19 maggio 2016

Senza bisogno di catene o particolari costrizioni.

Da Diciottobrumaio.
Ciò che è accaduto negli ultimi tre decenni ha cambiato il nostro modo di pensare e di relazionarci con il mondo. A questi cambiamenti non abbiamo opposto, sul piano generale, alcuna resistenza, anzi, li abbiamo accolti come un segno, in realtà un mito, di progresso e di maggiore libertà, e comunque come un fatale destino. Del resto, come opporsi alle nuove tecnologie e a un certo loro impiego? Tecnologie, specie quelle digitali, con le quali entriamo in un certo ordine del discorso, in una sintassi di pensiero predeterminato e che non controlliamo. Al contempo, utilizzatori e riproduttori di un sistema che ci domina e nella sua albagia ci ricatta.
Accettiamo tutte le nuove forme di schiavitù, che vanno a sommarsi a quelle più “classiche”, senza bisogno di catene o particolari costrizioni. La nostra è una schiavitù volontaria e spesso bene accetta, proprio perché abbiamo perso, o non abbiamo avuto abbastanza, il senso vero di che cos’è, o dovrebbe essere, la libertà. Se solo prendiamo ad esempio la comunicazione, abbiamo la prova di come sia stata ridotta la nostra libertà, laddove la comunicazione passa necessariamente su delle piattaforme controllate da alcune delle più grandi imprese multinazionali, che solo alcuni lustri or sono non esistevano, le quali realizzano i più alti fatturati e all’interno di essi i più cospicui profitti.
Miliardi di dati che riguardano la vita privata di miliardi di persone in tutto il pianeta. Informazioni sul nostro lavoro, i consumi, le necessità e i desideri, le relazioni, le idee, la salute, gli spostamenti, ecc. Profili personali e famigliari completi che possono andare dai gusti musicali a quelli sessuali. Profili che disegnano tendenze di consumo e che possono essere ceduti, ossia venduti, ai più diversi produttori: alimentari, musicali, farmaceutici, dell’abbigliamento, dell’editoria; e operatori: turistici, alberghieri, ecc..
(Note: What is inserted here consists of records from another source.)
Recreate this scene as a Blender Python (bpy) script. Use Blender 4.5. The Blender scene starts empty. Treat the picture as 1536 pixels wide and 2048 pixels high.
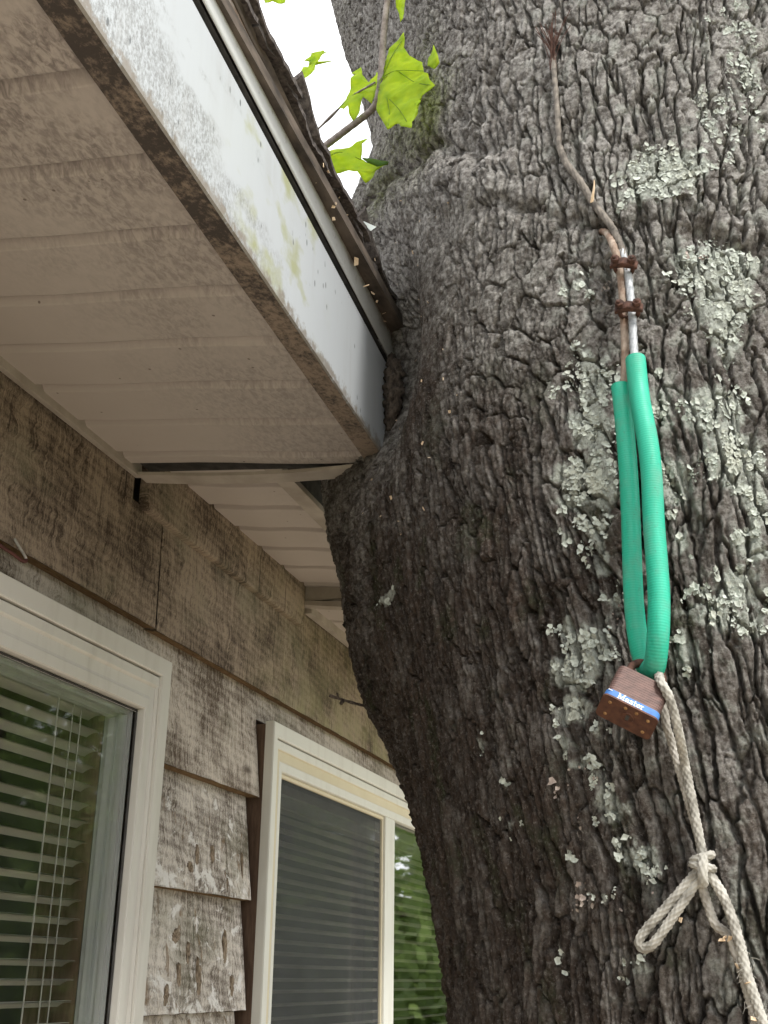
import bpy, bmesh, math, random
import numpy as np
from mathutils import Vector, Matrix

# ------------------------------------------------------------------ camera, sky, sun, exposure
scene = bpy.context.scene
ZC = 1.65                                   # eye height above the ground; shapes below are given relative to the eye
CAM_R = Vector((0.954, 0.2995, 0.011)); CAM_U = Vector((0.1026, -0.361, 0.9269)); CAM_F = Vector((-0.2816, 0.8832, 0.3751))
cam_data = bpy.data.cameras.new('camera'); cam = bpy.data.objects.new('camera', cam_data)
scene.collection.objects.link(cam); scene.camera = cam
cam_data.sensor_fit = 'VERTICAL'; cam_data.sensor_height = 36.0; cam_data.lens = 36.0*2300/2048
cam_data.clip_start = 0.05; cam_data.clip_end = 600
cam.matrix_world = Matrix(((CAM_R.x, CAM_U.x, -CAM_F.x, 0), (CAM_R.y, CAM_U.y, -CAM_F.y, 0), (CAM_R.z, CAM_U.z, -CAM_F.z, ZC), (0, 0, 0, 1)))

SUN_EL, SUN_AZ = math.radians(54), math.radians(36)    # azimuth measured from +X (away from the wall) towards -Y (behind the camera)
world = bpy.data.worlds.new('World'); scene.world = world; world.use_nodes = True
wn = world.node_tree.nodes; wl = world.node_tree.links; wn.clear()
wo = wn.new('ShaderNodeOutputWorld'); wb = wn.new('ShaderNodeBackground'); sky = wn.new('ShaderNodeTexSky')
sky.sky_type = 'NISHITA'; sky.sun_disc = False; sky.sun_elevation = SUN_EL; sky.sun_rotation = math.radians(90)+SUN_AZ
sky.air_density = 1.0; sky.dust_density = 3.0
tc = wn.new('ShaderNodeTexCoord'); cn = wn.new('ShaderNodeTexNoise'); cn.inputs['Scale'].default_value = 3.2; cn.inputs['Detail'].default_value = 6
cr_ = wn.new('ShaderNodeValToRGB'); cr_.color_ramp.elements[0].position = .30; cr_.color_ramp.elements[1].position = .62
cr_.color_ramp.elements[0].color = (10.0, 10.5, 11.3, 1); cr_.color_ramp.elements[1].color = (13.2, 13.2, 13.3, 1)
mx = wn.new('ShaderNodeMixRGB'); mx.inputs[0].default_value = .9       # a sky nearly closed by bright thin cloud
wl.new(tc.outputs['Generated'], cn.inputs['Vector']); wl.new(cn.outputs['Fac'], cr_.inputs[0])
wl.new(sky.outputs[0], mx.inputs[1]); wl.new(cr_.outputs[0], mx.inputs[2]); wl.new(mx.outputs[0], wb.inputs[0])
wb.inputs[1].default_value = 0.088; wl.new(wb.outputs[0], wo.inputs[0])
sun_data = bpy.data.lights.new('sun', 'SUN'); sun_data.energy = 1.5; sun_data.angle = math.radians(10); sun_data.color = (1, .97, .92)
sun = bpy.data.objects.new('sun', sun_data); scene.collection.objects.link(sun)
sdir = Vector((math.cos(SUN_EL)*math.cos(SUN_AZ), -math.cos(SUN_EL)*math.sin(SUN_AZ), math.sin(SUN_EL)))
sun.rotation_euler = sdir.to_track_quat('Z', 'Y').to_euler(); sun.location = (6, -4, 9)
vs = scene.view_settings; vs.view_transform = 'Standard'; vs.look = 'None'; vs.exposure = 1.22; vs.gamma = 1; vs.use_curve_mapping = False
scene.cycles.max_bounces = 8; scene.cycles.transparent_max_bounces = 16; scene.cycles.use_denoising = True

RNG = np.random.default_rng(7); random.seed(7)
COL = scene.collection

# ------------------------------------------------------------------ numpy noise
_TAB = {}
def _tab(seed):
    if seed not in _TAB: _TAB[seed] = np.random.default_rng(1000+seed).random((256, 256), dtype=np.float32)
    return _TAB[seed]
def _h(ix, iy, seed): return _tab(seed)[ix.astype(np.int32) & 255, iy.astype(np.int32) & 255]
_GR = {}
def perlin(x, y, seed=0):
    if seed not in _GR: t = _tab(seed)*2*np.pi; _GR[seed] = (np.cos(t).ravel(), np.sin(t).ravel())
    gx, gy = _GR[seed]; x = np.asarray(x, np.float32); y = np.asarray(y, np.float32)
    ix = np.floor(x).astype(np.int32); iy = np.floor(y).astype(np.int32); fx = x-ix; fy = y-iy
    u = fx*fx*fx*(fx*(fx*6-15)+10); v = fy*fy*fy*(fy*(fy*6-15)+10)
    x0 = (ix & 255)*256; x1 = ((ix+1) & 255)*256; y0 = iy & 255; y1 = (iy+1) & 255
    i = x0+y0; a = gx[i]*fx+gy[i]*fy; i = x1+y0; b = gx[i]*(fx-1)+gy[i]*fy
    i = x0+y1; c = gx[i]*fx+gy[i]*(fy-1); i = x1+y1; d = gx[i]*(fx-1)+gy[i]*(fy-1)
    a = a+(b-a)*u; return a+((c+(d-c)*u)-a)*v
def fbm(x, y, octv=4, seed=0, gain=.5):
    s = 0; a = 1.
    for o in range(octv):
        s = s+a*perlin(x*2**o, y*2**o, seed+o*17); a *= gain
    return s
def voronoi(x, y, sx, sy, seed=0, jit=.85):
    """cell random, physical distance to the nearest cell edge (cells sx by sy), edge verticality, local offsets"""
    x = np.asarray(x, np.float32); y = np.asarray(y, np.float32); ix = np.floor(x); iy = np.floor(y); sx = np.float32(sx); sy = np.asarray(sy, np.float32)
    best = np.full(x.shape, 1e9, np.float32); bx = np.zeros_like(x); by = np.zeros_like(x); rid = np.zeros_like(x)
    pts = []
    for dx in (-1, 0, 1):
        for dy in (-1, 0, 1):
            cx = ix+dx; cy = iy+dy
            px = cx+.5+(_h(cx, cy, seed)-.5)*jit-x; py = cy+.5+(_h(cx, cy, seed+5)-.5)*jit-y
            d = px*px+py*py; m = d < best
            best = np.where(m, d, best); bx = np.where(m, px, bx); by = np.where(m, py, by)
            rid = np.where(m, _h(cx, cy, seed+9), rid); pts.append((px, py))
    ed = np.full(x.shape, 1e9, np.float32); ver = np.zeros_like(x)
    for px, py in pts:
        nx = px-bx; ny = py-by; l = np.sqrt(nx*nx+ny*ny); ok = l > 1e-6; l = np.where(ok, l, 1)
        nx /= l; ny /= l; ph = np.sqrt((nx/sx)**2+(ny/sy)**2)+1e-6
        d = ((px+bx)*.5*nx+(py+by)*.5*ny)/ph
        m = ok & (d < ed); ed = np.where(m, d, ed); ver = np.where(m, np.abs(nx/sx)/ph, ver)
    return rid, ed, ver, -bx, -by
def sstep(a, b, x):
    t = np.clip((x-a)/(b-a), 0, 1); return t*t*(3-2*t)
def cr(z, xs, ys):
    xs = np.asarray(xs, float); ys = np.asarray(ys, float); m = np.gradient(ys, xs)
    i = np.clip(np.searchsorted(xs, z)-1, 0, len(xs)-2); h = xs[i+1]-xs[i]; t = np.clip((z-xs[i])/h, 0, 1)
    return (2*t**3-3*t**2+1)*ys[i]+(t**3-2*t**2+t)*h*m[i]+(-2*t**3+3*t**2)*ys[i+1]+(t**3-t**2)*h*m[i+1]

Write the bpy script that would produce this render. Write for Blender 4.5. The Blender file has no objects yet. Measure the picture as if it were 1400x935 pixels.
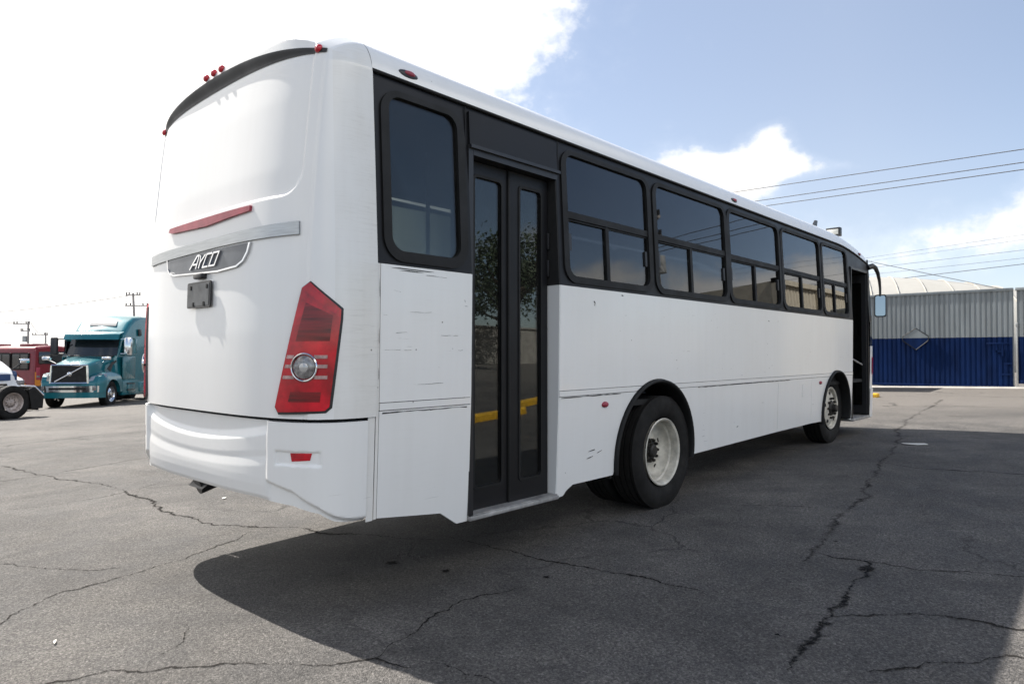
import bpy, bmesh, math, random
import numpy as np
from mathutils import Vector, Matrix
from mathutils.geometry import delaunay_2d_cdt
random.seed(7)
R = math.radians
sc = bpy.context.scene
COL = sc.collection

# ------------------------------------------------------------------ camera, sky, sun, exposure
cam = bpy.data.cameras.new('camera'); co = bpy.data.objects.new('camera', cam); COL.objects.link(co)
F = Vector((0.73792, 0.67467, 0.01720)); RT = Vector((0.67477, -0.73803, -0.00027)); UP = RT.cross(F)
co.matrix_world = Matrix(((RT.x, UP.x, -F.x, -2.257), (RT.y, UP.y, -F.y, -3.081), (RT.z, UP.z, -F.z, 1.38), (0, 0, 0, 1)))
cam.sensor_width = 36; cam.lens = 924.4/1400*36
cam.clip_start = .05; cam.clip_end = 5000
cam.dof.use_dof = True; cam.dof.focus_distance = 5.5; cam.dof.aperture_fstop = 5.0
sc.camera = co

W = bpy.data.worlds.new('World'); sc.world = W; W.use_nodes = True
SUN = Vector((-.095, .90, 1.0)).normalized()
EL = math.asin(SUN.z); ROT = math.atan2(SUN.x, SUN.y)
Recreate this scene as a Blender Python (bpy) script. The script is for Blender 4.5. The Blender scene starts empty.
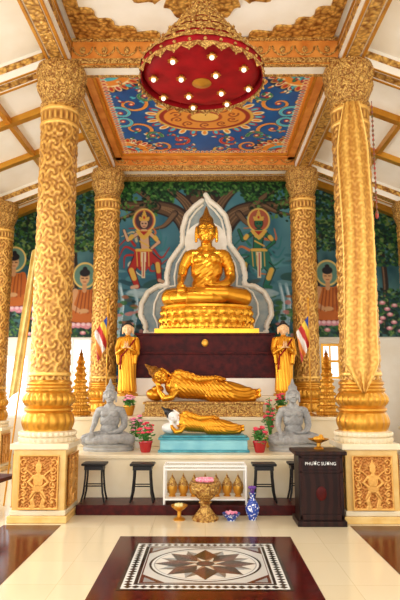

Ma anche un altro genere di profili, che possono interessare gli Stati e i loro apparati, specie quelli che lavorano nell’ombra e spesso nell’illegalità legalizzata, i quali attraverso le loro architetture informatiche esercitano innanzitutto un controllo preventivo. Ma noi, che sui social condividiamo tutto, dalle nostre foto a cosa pensiamo, crediamo di essere fuori da ogni controllo. E se anche questo controllo esiste, non ce ne importa nulla, poiché non ci rendiamo conto dell’uso politico che ne viene fatto.
Tutti questi dati glieli forniamo noi stessi, lavorando di tastiera. Un lavoro gratuito, il nostro, che rende alti profitti a tutta una filiera dove dominano poche società potenti, vere e proprie oligarchie che si arricchiscono del nostro gratuito lavoro (Google e Facebook) o col supersfruttamento (Microsoft, Apple, Amazon), tra l’altro appropriandosi, in forza dei prezzi di monopolio, di consistenti quote di plusvalore di altre sfere produttive.
A tutto ciò, singolarmente o per piccoli gruppi, noi non possiamo opporre nulla. Confusi e distratti nella nostra volontà, incessantemente stimolati da bisogni e opinioni miserabili, da merci selezionate che il sistema usa come armi per il proprio consolidamento, da noi non dipende più nulla. Sperimentiamo grandi solitudini e nuove forme di sfruttamento, e del resto l’alienazione è già insita nel nucleo originario del modo di produzione capitalistico, e questo lo sapevamo da tanto tempo.